The elements of the framework are split into two categories:

Hard Elements: Easily identified and can be altered by management quickly:

  • Strategy: Business plan to maintain short, medium, and long term sustainability and competitiveness. Business strategy needs to clearly show what the key objectives and goals are
  • Structure: Corporate hierarchy and business units, as well as key responsibilities for workers
  • Systems: Procedures in place to achieve business outcomes (typically, daily activities)

Soft Elements: Harder to determine and change (require shifts in corporate culture)

  • Skills: Competencies and capabilities that can be leveraged (this helps determine if the skills the organisation has are aligned with what they want to achieve)
  • Staff: Recruitment, training, and development needs
  • Style: Management style and corporate culture.
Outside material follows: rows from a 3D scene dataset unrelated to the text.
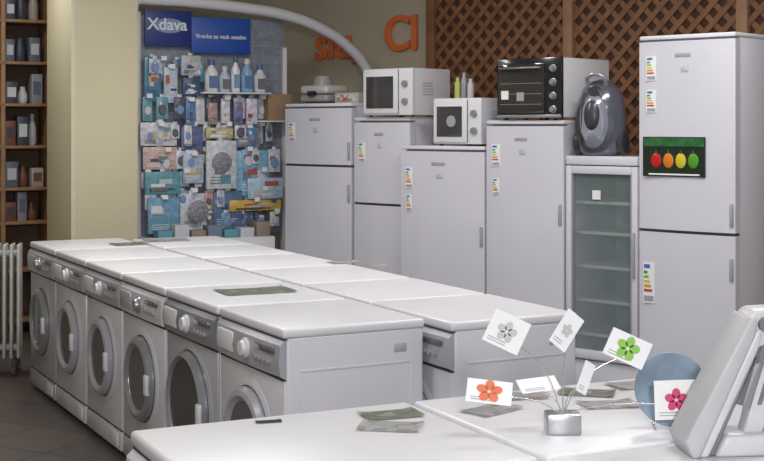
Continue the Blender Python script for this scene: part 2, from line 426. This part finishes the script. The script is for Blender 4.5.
lathe('top_cover', vc, [(0.0, 0.0), (0.08, 0.004), (0.105, 0.02), (0.085, 0.045), (0.0, 0.06)], (-0.005, -0.085, 0.19), VL, 'y-', 36, (0.8, 1, 1.45))
lathe('bag_window', vc, [(0.0, 0.0), (0.05, 0.002), (0.06, 0.012), (0.04, 0.03), (0.0, 0.036)], (-0.005, -0.120, 0.22), VD, 'y-', 30, (0.8, 1, 1.5))
for i, s in enumerate((-1, 1)):
    lathe('wheel_%d' % i, vc, [(0.0, -0.02), (0.06, -0.02), (0.068, -0.01), (0.068, 0.01), (0.06, 0.02), (0.0, 0.022)], (s*0.125, 0, 0.075), VD, 'x', 30)
tube('carry_handle', vc, [(-0.05, -0.06, 0.39), (-0.045, -0.09, 0.44), (0.045, -0.09, 0.44), (0.05, -0.06, 0.39)], 0.012, VL)
for i in range(3):
    tube('trim_rib_%d' % i, vc, [(-0.10+0.02*i, -0.075-0.02*i, 0.06), (-0.115+0.025*i, -0.085-0.022*i, 0.2), (-0.08+0.015*i, -0.06-0.03*i, 0.35)], 0.005, VD)
lathe('hose_socket', vc, [(0.03, 0), (0.032, 0.03), (0.026, 0.032), (0.024, 0.03)], (0, -0.085, 0.36), VD, 'y-', 24)
x, y = frow(0.08, -0.06); st = empty('sandwich_toaster', (x, y, 1.681), -42)
TG = mat('toaster_grey', (0.30, 0.29, 0.29), 0.35)
box('lower_shell', st, 0, 0.26, 0, 0.22, 0.012, 0.06, TG, 0.018, 3)
box('upper_shell', st, 0, 0.26, 0, 0.22, 0.066, 0.125, mat('toaster_light', (0.5, 0.49, 0.47), 0.35), 0.025, 4)
box('latch', st, 0.10, 0.16, -0.03, 0.01, 0.05, 0.085, BLACK, 0.006)
box('feet', st, 0.03, 0.23, 0.03, 0.19, 0.0, 0.014, SEAM, 0.002)
lathe('kettle_base', st, [(0.075, 0.12), (0.07, 0.14), (0.05, 0.19), (0, 0.195)], (0.12, 0.11, 0.0), TG, 'z', 24)
x, y = frow(0.38, -0.10); cb = empty('small_carton', (x, y, 1.681), -42)
box('carton', cb, 0, 0.22, 0, 0.15, 0, 0.07, mat('carton_beige', (0.45, 0.42, 0.38), 0.7), 0.002)
box('carton_print', cb, 0.02, 0.20, -0.001, 0.0, 0.012, 0.055, print_mat('carton_print', [(0.6, 0.6, 0.6), (0.3, 0.25, 0.22), (0.5, 0.1, 0.06)], 40), 0)

# ---------------------------------------------------------------- product display
disp = empty('cleaning_product_display', (-1.69, 9.0, 0), 27.8)
PEG = mat('pegboard', (0.23, 0.26, 0.30), 0.6, noise=0.2, nscale=30)
box('panel', disp, 0, 1.107, 0.02, 0.05, 0.75, 2.30, PEG, 0.003)
box('post_left', disp, -0.012, 0.018, -0.01, 0.05, 0, 2.32, WHITE2, 0.004); box('post_right', disp, 1.09, 1.12, -0.01, 0.05, 0, 2.1, WHITE2, 0.004)
box('gondola_base', disp, 0.0, 0.86, -0.40, 0.02, 0.0, 0.76, WHITE2, 0.008)
for i in range(12):
    box('rail_%d' % i, disp, 0.02, 1.09, 0.012, 0.022, 0.9+i*0.12, 0.906+i*0.12, GREYW, 0)
def lp(px): return (px-138)/147*1.107
def lz(py): return 1.53-(py-125)/141.0
BLUE = mat('banner_blue', (0.02, 0.08, 0.38), 0.4); BLUE2 = mat('banner_deep_blue', (0.015, 0.035, 0.19), 0.4)
box('banner_right', disp, lp(188), lp(247), -0.04, -0.025, lz(53), lz(17), BLUE, 0.003)
box('banner_left', disp, lp(143), lp(188), -0.042, -0.024, lz(47), lz(12), BLUE2, 0.003)
lathe('banner_logo', disp, [(0.085, 0), (0.085, 0.002), (0, 0.003)], (lp(166), -0.042, lz(27)), mat('logo_light', (0.22, 0.30, 0.5), 0.5), 'y-', 28, (1.3, 1, 0.6))
text3d('banner_script', 'Xdava', 0.115, disp, (lp(145), -0.047, lz(31)), PAPER, 0.001)
text3d('banner_text', 'Vrecke za vsak sesalec', 0.042, disp, (lp(192), -0.042, lz(38)), PAPER, 0.001)
PROD = [
 ('b', 197, 210, 60, 92, (0.70, 0.72, 0.75)), ('b', 211, 222, 66, 92, (0.5, 0.53, 0.62)), ('b', 223, 232, 56, 92, (0.75, 0.75, 0.77)), ('b', 233, 245, 58, 92, (0.25, 0.4, 0.62)), ('b', 246, 258, 64, 92, (0.62, 0.64, 0.68)),
 ('c', 141, 157, 58, 102, (0.08, 0.22, 0.34)), ('c', 159, 172, 68, 103, (0.45, 0.54, 0.64)), ('c', 175, 194, 56, 76, (0.45, 0.46, 0.48)), ('c', 176, 193, 78, 96, (0.05, 0.09, 0.18)),
 ('s', 178, 187, 100, 124, (0.12, 0.22, 0.42)), ('s', 190, 199, 98, 124, (0.65, 0.65, 0.7)), ('s', 202, 211, 102, 124, (0.45, 0.3, 0.3)), ('s', 214, 223, 98, 123, (0.65, 0.65, 0.7)), ('s', 226, 235, 101, 124, (0.2, 0.2, 0.4)), ('s', 238, 249, 98, 124, (0.64, 0.6, 0.7)),
 ('c', 137, 172, 122, 145, (0.65, 0.63, 0.65)), ('c', 139, 172, 146, 168, (0.58, 0.42, 0.38)), ('c', 175, 196, 126, 150, (0.12, 0.15, 0.28)), ('c', 176, 196, 153, 182, (0.38, 0.45, 0.55)),
 ('c', 198, 228, 140, 188, (0.58, 0.6, 0.64)), ('c', 230, 272, 150, 196, (0.24, 0.46, 0.64)), ('c', 230, 254, 126, 147, (0.24, 0.27, 0.34)), ('c', 199, 226, 127, 138, (0.55, 0.46, 0.25)),
 ('c', 140, 174, 170, 192, (0.12, 0.32, 0.38)), ('c', 142, 172, 195, 230, (0.16, 0.32, 0.46)), ('c', 175, 205, 192, 229, (0.62, 0.64, 0.68)), ('c', 207, 236, 190, 228, (0.12, 0.18, 0.3)), ('c', 222, 275, 200, 211, (0.62, 0.40, 0.08)), ('c', 240, 276, 178, 199, (0.42, 0.56, 0.68)),
]
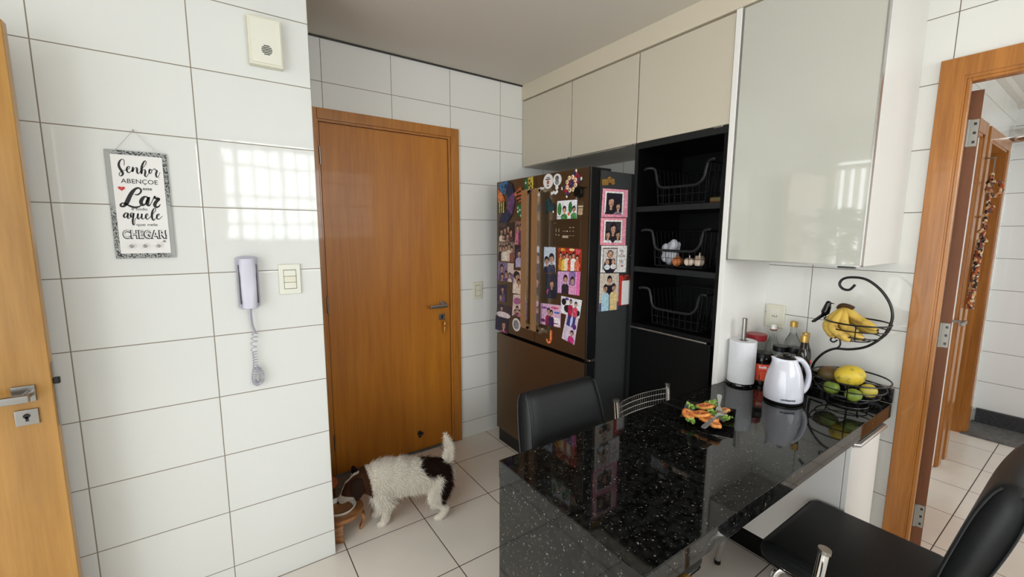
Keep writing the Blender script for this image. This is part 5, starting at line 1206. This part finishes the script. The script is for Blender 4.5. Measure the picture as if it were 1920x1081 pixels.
bowl('lower_basket', .611, [(.137, .928), (.126, .894), (.108, .864), (.070, .838)], 4)
bm = B(); tube(bm, circ(2.15, .611, ZT+.004, .072), .0035, 8, closed=True)
for k in range(4):
    a = PI/4+k*PI/2; tube(bm, [(2.15+.072*math.cos(a), .611+.072*math.sin(a), ZT+.004), (2.15+.08*math.cos(a), .611+.08*math.sin(a), .842)], .003, 6)
tube(bm, bez([(2.15, .748, .835), (2.15, .735, .838), (2.15, .697, .842)], 3), .0045, 8)
obj('base_ring', bm, M['blackwire'], t, True)
# bird ornament on the rim of the upper basket
by, bz_ = .722, 1.192
bm_me = blobmesh([[((2.15, by, bz_-.004), .013), ((2.15, by-.004, bz_+.012), .0115), ((2.15, by-.006, bz_+.026), .0085)], [((2.15, by, bz_-.008), .009), ((2.15, by+.014, bz_-.026), .0045), ((2.15, by+.030, bz_-.044), .0028)]], .0022, 4)
bm_me.transform(Matrix.Translation(Vector((2.15, by, bz_-.018))) @ Matrix.Scale(1.3, 4) @ Matrix.Translation(-Vector((2.15, by, bz_-.018))))
bird = link_mesh('bird_ornament', bm_me, M['blackgloss'], t, 'all')
bm = B(); cyl(bm, (2.15, by-.016, bz_+.040), (2.15, by-.031, bz_+.0395), .0036, 8, r2=.0005); obj('beak', bm, M['blackgloss'], bird, True)
bm = B(); prism(bm, [(2.147, by+.010, bz_-.020), (2.147, by+.044, bz_-.056), (2.147, by+.050, bz_-.050), (2.147, by+.016, bz_-.014)], (.006, 0, 0)); cyl(bm, (2.15, by-.002, bz_-.015), (2.15, by-.004, 1.168), .002, 6); obj('tail', bm, M['blackgloss'], bird, True)

# fruit
t = thing('banana_bunch', 'bunch of ripe bananas in the upper wire basket', 'bananas', (2.14, .62, 1.10))
crown = Vector((2.135, .652, 1.222))
ends = [((2.09, .690, 1.150), (2.08, .655, 1.100)), ((2.07, .665, 1.145), (2.075, .600, 1.098)), ((2.095, .632, 1.155), (2.085, .560, 1.110)), ((2.15, .600, 1.165), (2.14, .533, 1.135)), ((2.13, .610, 1.19), (2.12, .530, 1.150)), ((2.18, .690, 1.165), (2.20, .660, 1.115)), ((2.20, .640, 1.165), (2.21, .580, 1.12))]
for m1, e in ends:
    m1 = Vector(m1); e = Vector(e); P = bez([crown, crown.lerp(m1, .35)+Vector((0, 0, .006)), m1, m1.lerp(e, .55)+(m1-crown)*.06, e], 5); n = len(P)
    rs = []
    for i in range(n):
        s = i/(n-1); rs.append(.0065+.011*min(1, max(0, (s-.12)/.25)) if s < .75 else max(.004, .0175*(1-((s-.75)/.25)**2*.75)))
    bm = B(); tube(bm, P, rs, 9); b_ = obj('banana', bm, M['banana'], t, 'all')
    bm = B(); ball(bm, P[-1], .0055, 8); obj('tip', bm, M['bananatip'], b_, True)
bm = B(); tube(bm, bez([crown+Vector((.012, .022, -.006)), crown+Vector((0, .008, .008)), crown+Vector((-.004, -.014, .008)), crown+Vector((-.004, -.034, .0))], 3), [.010]*10, 8); obj('crown', bm, M['bananatip'], t, True)
def fruit(name, label, cat, c, r, sc, m, rot=(0, 0, 0), stem=True, group=None):
    rot = Euler(tuple(R(a) for a in rot)); t = thing(name, label, cat, Vector(c)-Vector((0, 0, r*sc[2])), group)
    bm = B(); ball(bm, c, r, 24, sc=sc, rot=rot)
    obj('skin', bm, M[m], t, 'all')
    if stem:
        d = rot.to_matrix() @ Vector((1, 0, 0)); bm = B(); cyl(bm, Vector(c)+d*r*sc[0]*.96, Vector(c)+d*r*sc[0]*1.04, .005, 8, r2=.003); obj('stem', bm, M['bananatip'], t, True)
    return t
fruit('papaya', 'large mottled yellow papaya on top of the lower wire basket', 'papaya', (2.135, .606, .936), .047, (1.22, 1, .95), 'papaya', (0, -8, -40))
fruit('lime', 'green lime at the left front of the lower basket', 'lime', (2.090, .652, .880), .0275, (1.12, 1, 1.02), 'lime', (0, 10, 70), group='green limes in the lower basket')
fruit('lime', 'green lime at the front middle of the lower basket', 'lime', (2.072, .570, .876), .0275, (1.15, 1, .95), 'lime', (0, 0, -35), group='green limes in the lower basket')
fruit('mango', 'small yellow mango at the right of the lower basket', 'mango', (2.130, .537, .893), .0275, (1.15, 1, 1), 'mango', (0, 15, -30))
fruit('mango', 'dark mottled mango behind the papaya at the left', 'mango', (2.170, .688, .915), .042, (1.15, .95, .8), 'avocado', (0, 0, -50))

for o in list(bpy.data.objects):
    if o.parent is None and o.name.split('.')[0] in ('fruit_stand', 'banana_bunch', 'papaya', 'lime', 'mango'): o.location.x += .036; o.location.y += .011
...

How is staff managed and interacted with and the impacts this has on productivity
  • Shared Values: Norms, principles, and standards that are the ‘organisation guidelines’ that all staff members follow

 

Applications

The 7S Framework primarily analyses an organisation from an internal perspective. It would be especially useful for clients who may be struggling with a sudden change, or are looking to develop an interconnected strategy.

Consultants using this framework should consider:

  • Whether or not all elements are aligned to a common vision
  • Interdependencies between the elements
  • Recommendations to align the elements where practicable

 

Case Study Example

XYZ is a local non-profit organisation that focuses on providing skills training and employment preparation for indigenous communities, as well as raising awareness about indigenous issues.

While they are relatively large in terms of the people they serve every year, they observe a substantial decline in growth and are struggling to reach their target market. They also note increasing dissatisfaction and complaints raised by existing customers. XYZ relies heavily on government grants for NFP, particularly grants from companies that work with indigenous communities.

XYZ wants to better understand their position in the industry relative to competitors and wants recommendations on any changes they should make (internal or external). 

XYZ is also looking to a) overhaul their technology infrastructure, b) better use technology to understand customer pain points, and c) reach new members in indigenous communities.

 

 

Download Template

7s framework


PESTEL Framework

PESTEL Framework

The PESTEL Framework is a management tool used to analyse the macro-environmental factors of an organisation. It allows organisations to understand what external elements could impact them, both now and in the future.

 

Applications

The PESTEL Framework can be scaled to include many external factors and is a highly useful tool to reflect on an organisation’s place in the industry. It can be utilised for clients of any size and industry.

Consultants using this framework should consider:

  • How factors will have an impact in the short, medium and long term
  • Strategies that can be formulated from understanding these factors

Hint: Often clients are too busy to properly evaluate their operating environment. Use this tool creatively to show them important strategic elements to consider in how they run their operations.

Case Study Example

XYZ is a local non-profit organisation that focuses on providing skills training and employment preparation for indigenous communities, as well as raising awareness about indigenous issues.

While they are relatively large in terms of the people they serve every year, they observe a substantial decline in growth and are struggling to reach their target market. They also note increasing dissatisfaction and complaints raised by existing customers. XYZ relies heavily on government grants for NFP, particularly grants from companies that work with indigenous communities.

XYZ wants to better understand their position in the industry relative to competitors and wants recommendations on any changes they should make (internal or external). 

XYZ is also looking to a) overhaul their technology infrastructure, b) better use technology to understand customer pain points, and c) reach new members in indigenous communities.